The southern expansion meant the RTO, accustomed to dealing with winter snow storms, also had to be prepared for extreme summer heat and hurricanes, said Todd Hillman, vice president of MISO South.

While the summer was mild and there were no severe hurricanes, officials said their emergency procedures were tested during several incidents.

On April 23, multiple forced outages led to post-contingent loading of more than 125% of system operating limits, with studies indicating 1,100 MW of load at risk for the next contingency.

MISO treated the situation as a temporary interconnection reliability operating limit (IROL) condition.

After redispatching generation, MISO directed Entergy to shed 150 MW of load. Entergy ultimately shed 163 MW for almost two and a half hours, avoiding a much larger load shed.

Hillman said the incident highlighted a need to improve crisis communication with state commissions. “We could do a much better job of coordinating with the states,” he said.

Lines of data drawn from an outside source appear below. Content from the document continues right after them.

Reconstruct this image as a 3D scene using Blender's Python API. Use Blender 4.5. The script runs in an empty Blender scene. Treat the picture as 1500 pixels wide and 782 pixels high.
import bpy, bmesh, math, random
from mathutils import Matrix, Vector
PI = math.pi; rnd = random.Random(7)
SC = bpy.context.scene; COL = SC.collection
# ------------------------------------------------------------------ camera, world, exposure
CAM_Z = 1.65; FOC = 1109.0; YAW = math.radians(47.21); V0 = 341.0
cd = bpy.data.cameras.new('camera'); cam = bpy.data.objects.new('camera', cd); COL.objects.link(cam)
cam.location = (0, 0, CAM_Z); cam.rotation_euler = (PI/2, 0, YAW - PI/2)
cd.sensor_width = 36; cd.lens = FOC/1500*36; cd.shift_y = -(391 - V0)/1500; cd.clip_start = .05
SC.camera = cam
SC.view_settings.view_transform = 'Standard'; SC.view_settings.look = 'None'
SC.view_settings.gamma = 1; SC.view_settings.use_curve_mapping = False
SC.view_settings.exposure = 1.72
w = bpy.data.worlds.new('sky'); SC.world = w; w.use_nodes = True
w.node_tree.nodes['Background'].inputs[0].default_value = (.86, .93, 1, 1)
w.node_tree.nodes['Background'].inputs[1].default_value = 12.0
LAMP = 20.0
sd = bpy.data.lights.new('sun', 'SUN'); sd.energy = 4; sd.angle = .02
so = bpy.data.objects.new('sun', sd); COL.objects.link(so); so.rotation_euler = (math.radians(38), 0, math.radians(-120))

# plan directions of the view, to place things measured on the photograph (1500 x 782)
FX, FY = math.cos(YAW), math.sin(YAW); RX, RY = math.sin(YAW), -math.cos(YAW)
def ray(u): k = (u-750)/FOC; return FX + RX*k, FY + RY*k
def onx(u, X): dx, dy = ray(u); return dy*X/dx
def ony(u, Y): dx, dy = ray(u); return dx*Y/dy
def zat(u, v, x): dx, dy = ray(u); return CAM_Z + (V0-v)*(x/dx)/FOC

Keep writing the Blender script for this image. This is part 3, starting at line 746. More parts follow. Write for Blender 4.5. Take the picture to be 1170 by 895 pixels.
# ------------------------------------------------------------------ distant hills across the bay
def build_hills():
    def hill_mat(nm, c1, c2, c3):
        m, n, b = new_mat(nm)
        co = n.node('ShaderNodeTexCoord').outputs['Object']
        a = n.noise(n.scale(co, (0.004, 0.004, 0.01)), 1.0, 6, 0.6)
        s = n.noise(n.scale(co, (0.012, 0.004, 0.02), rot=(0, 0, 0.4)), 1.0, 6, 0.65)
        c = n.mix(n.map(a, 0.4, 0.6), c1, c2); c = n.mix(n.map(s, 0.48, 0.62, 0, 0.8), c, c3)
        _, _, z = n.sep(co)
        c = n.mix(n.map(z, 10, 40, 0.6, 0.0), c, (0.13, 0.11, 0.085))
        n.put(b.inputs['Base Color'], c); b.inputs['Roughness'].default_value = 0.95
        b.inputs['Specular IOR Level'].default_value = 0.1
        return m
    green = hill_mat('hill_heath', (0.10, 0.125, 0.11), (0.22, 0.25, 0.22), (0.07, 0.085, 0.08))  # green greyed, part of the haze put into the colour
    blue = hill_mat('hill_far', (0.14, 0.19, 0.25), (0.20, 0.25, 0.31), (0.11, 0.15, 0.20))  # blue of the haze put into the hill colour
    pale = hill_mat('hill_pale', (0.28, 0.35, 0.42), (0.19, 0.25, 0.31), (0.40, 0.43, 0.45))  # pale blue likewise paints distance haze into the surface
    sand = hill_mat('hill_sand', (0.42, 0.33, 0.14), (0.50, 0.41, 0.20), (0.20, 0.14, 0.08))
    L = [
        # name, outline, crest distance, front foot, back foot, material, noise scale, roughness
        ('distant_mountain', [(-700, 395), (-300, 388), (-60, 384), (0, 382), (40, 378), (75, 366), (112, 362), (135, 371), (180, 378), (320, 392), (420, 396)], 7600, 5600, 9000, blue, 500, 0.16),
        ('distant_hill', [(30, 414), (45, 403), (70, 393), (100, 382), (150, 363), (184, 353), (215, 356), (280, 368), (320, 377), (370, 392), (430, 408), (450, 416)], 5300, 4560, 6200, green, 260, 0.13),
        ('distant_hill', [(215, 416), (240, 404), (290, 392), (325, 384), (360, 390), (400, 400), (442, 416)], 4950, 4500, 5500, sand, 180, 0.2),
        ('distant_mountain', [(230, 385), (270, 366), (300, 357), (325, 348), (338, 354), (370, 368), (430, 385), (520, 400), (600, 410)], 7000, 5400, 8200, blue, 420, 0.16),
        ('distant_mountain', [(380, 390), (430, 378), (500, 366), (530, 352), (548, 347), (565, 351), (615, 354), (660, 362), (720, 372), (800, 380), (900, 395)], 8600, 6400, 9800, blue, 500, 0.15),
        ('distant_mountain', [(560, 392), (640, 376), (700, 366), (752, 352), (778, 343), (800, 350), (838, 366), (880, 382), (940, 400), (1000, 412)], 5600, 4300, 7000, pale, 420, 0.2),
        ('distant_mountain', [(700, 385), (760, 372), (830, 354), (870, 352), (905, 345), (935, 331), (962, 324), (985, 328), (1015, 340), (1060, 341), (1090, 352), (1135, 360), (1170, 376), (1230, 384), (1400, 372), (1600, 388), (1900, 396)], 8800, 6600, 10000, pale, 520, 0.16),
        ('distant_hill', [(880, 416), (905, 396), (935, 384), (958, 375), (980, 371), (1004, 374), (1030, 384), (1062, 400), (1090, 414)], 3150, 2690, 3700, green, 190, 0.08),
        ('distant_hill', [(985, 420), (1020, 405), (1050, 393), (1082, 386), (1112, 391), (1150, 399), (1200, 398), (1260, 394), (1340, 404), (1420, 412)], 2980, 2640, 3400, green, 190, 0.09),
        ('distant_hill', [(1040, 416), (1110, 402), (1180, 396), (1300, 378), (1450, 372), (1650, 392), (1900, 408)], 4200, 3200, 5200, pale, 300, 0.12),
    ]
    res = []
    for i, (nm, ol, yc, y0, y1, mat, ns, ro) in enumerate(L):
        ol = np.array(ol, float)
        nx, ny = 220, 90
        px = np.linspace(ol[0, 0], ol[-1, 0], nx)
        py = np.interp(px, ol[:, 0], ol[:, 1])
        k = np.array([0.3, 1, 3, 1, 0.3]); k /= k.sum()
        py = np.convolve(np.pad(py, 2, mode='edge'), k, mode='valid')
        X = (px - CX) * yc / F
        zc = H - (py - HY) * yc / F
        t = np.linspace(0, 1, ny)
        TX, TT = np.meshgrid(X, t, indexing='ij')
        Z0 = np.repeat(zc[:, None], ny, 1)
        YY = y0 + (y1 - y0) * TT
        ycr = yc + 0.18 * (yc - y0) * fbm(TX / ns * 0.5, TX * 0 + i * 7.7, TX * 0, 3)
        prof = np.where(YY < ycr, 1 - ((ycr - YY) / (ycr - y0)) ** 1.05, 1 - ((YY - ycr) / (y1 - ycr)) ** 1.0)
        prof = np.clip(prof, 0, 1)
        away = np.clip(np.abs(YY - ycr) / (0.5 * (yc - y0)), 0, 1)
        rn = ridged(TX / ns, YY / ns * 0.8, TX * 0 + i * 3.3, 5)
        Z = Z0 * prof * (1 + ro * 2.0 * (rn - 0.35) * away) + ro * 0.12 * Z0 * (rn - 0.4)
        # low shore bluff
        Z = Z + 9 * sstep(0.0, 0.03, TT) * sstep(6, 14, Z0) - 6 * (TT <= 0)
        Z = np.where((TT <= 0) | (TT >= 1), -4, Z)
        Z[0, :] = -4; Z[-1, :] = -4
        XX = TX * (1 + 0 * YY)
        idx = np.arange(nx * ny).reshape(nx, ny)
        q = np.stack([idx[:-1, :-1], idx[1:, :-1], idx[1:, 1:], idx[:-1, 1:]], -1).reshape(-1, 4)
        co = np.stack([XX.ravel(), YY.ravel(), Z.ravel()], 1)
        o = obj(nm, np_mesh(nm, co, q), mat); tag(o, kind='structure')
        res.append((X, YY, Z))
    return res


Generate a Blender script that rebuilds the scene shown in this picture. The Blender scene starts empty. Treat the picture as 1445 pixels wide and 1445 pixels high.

Four days later, on April 27, a tornado hit Northern Arkansas, cutting a half-mile-wide swath for about 80 miles with winds of more than 136 mph. Multiple 500-kV transmission lines were lost or damaged, and MISO ordered Entergy’s Arkansas Nuclear One offline.

Hillman said the incident demonstrated the need for better coordination with nuclear units following severe weather events.

Another management challenge for MISO is the much larger qualifying facilities in MISO South, with some behind-the-fence industrial generators as large as 1,500 MW.

SPP Dispute

Officials said the ongoing dispute with SPP had limited the benefits of the larger footprint.

“I really hope we can resolve” the SPP dispute, said Director Michael Curran, who said their neighbor could help improve East/West transmission. “If we continue to take hostages … or create toll roads, we’re really just undercutting the economic successes,” he said.

MISO Board Chairman Judy Walsh said she and CEO John Bear attended SPP’s January board meeting at the invitation of SPP Chairman Jim Eckelberger and later dined with the SPP board at Eckelberger’s home. “I think that was a breakthrough of sorts in the relationship,” she said. “The boards have developed a common goal of greater communication and cooperation and working together to make the seams more efficient.”

She said MISO plans to return the invitation to SPP.